▶ **Your objective**: Copy the lines verbatim, beginning with the line that contains "guardrail(LP_, -1, lambda" and continuing through the end of the data, and only those lines.

○ ○ ○ ○ ○

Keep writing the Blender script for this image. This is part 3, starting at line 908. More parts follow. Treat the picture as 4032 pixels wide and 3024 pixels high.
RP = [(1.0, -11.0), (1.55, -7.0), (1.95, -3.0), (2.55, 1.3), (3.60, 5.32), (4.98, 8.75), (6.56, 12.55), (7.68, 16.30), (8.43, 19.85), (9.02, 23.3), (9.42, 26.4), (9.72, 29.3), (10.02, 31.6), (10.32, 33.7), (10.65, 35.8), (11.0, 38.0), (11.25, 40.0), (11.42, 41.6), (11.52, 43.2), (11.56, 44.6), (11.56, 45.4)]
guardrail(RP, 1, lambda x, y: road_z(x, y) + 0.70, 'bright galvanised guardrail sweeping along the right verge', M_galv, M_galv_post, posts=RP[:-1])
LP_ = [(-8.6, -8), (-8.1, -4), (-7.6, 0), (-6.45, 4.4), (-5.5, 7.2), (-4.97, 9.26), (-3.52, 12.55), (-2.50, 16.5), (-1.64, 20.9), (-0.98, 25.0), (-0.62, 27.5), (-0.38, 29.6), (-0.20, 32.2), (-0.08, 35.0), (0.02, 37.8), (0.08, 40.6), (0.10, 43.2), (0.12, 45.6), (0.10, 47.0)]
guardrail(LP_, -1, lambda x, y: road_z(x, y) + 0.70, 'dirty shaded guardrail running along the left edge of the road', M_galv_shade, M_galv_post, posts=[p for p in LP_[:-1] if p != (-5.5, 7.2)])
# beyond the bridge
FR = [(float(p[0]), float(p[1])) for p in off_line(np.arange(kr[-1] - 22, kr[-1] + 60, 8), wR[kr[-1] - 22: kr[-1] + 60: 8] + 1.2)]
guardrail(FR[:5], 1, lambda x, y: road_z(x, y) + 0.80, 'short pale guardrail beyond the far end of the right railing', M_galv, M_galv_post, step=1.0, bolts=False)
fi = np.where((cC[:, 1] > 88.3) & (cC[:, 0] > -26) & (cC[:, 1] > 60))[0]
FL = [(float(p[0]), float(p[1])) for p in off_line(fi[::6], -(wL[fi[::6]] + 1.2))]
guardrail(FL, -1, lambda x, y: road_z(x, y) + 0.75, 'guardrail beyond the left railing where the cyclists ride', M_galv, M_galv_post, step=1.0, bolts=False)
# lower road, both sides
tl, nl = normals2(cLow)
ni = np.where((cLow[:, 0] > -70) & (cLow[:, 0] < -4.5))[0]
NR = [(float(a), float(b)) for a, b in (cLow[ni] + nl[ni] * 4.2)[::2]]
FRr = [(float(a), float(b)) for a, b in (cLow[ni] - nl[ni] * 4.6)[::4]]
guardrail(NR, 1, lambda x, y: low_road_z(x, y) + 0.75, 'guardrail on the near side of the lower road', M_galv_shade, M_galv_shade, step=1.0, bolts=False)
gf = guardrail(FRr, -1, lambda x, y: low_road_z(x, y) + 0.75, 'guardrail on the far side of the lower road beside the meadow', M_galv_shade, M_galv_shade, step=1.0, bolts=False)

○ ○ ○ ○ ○

▶ **Final result**:
guardrail(LP_, -1, lambda x, y: road_z(x, y) + 0.70, 'dirty shaded guardrail running along the left edge of the road', M_galv_shade, M_galv_post, posts=[p for p in LP_[:-1] if p != (-5.5, 7.2)])
# beyond the bridge
FR = [(float(p[0]), float(p[1])) for p in off_line(np.arange(kr[-1] - 22, kr[-1] + 60, 8), wR[kr[-1] - 22: kr[-1] + 60: 8] + 1.2)]
guardrail(FR[:5], 1, lambda x, y: road_z(x, y) + 0.80, 'short pale guardrail beyond the far end of the right railing', M_galv, M_galv_post, step=1.0, bolts=False)
fi = np.where((cC[:, 1] > 88.3) & (cC[:, 0] > -26) & (cC[:, 1] > 60))[0]
FL = [(float(p[0]), float(p[1])) for p in off_line(fi[::6], -(wL[fi[::6]] + 1.2))]
guardrail(FL, -1, lambda x, y: road_z(x, y) + 0.75, 'guardrail beyond the left railing where the cyclists ride', M_galv, M_galv_post, step=1.0, bolts=False)
# lower road, both sides
tl, nl = normals2(cLow)
ni = np.where((cLow[:, 0] > -70) & (cLow[:, 0] < -4.5))[0]
NR = [(float(a), float(b)) for a, b in (cLow[ni] + nl[ni] * 4.2)[::2]]
FRr = [(float(a), float(b)) for a, b in (cLow[ni] - nl[ni] * 4.6)[::4]]
guardrail(NR, 1, lambda x, y: low_road_z(x, y) + 0.75, 'guardrail on the near side of the lower road', M_galv_shade, M_galv_shade, step=1.0, bolts=False)
gf = guardrail(FRr, -1, lambda x, y: low_road_z(x, y) + 0.75, 'guardrail on the far side of the lower road beside the meadow', M_galv_shade, M_galv_shade, step=1.0, bolts=False)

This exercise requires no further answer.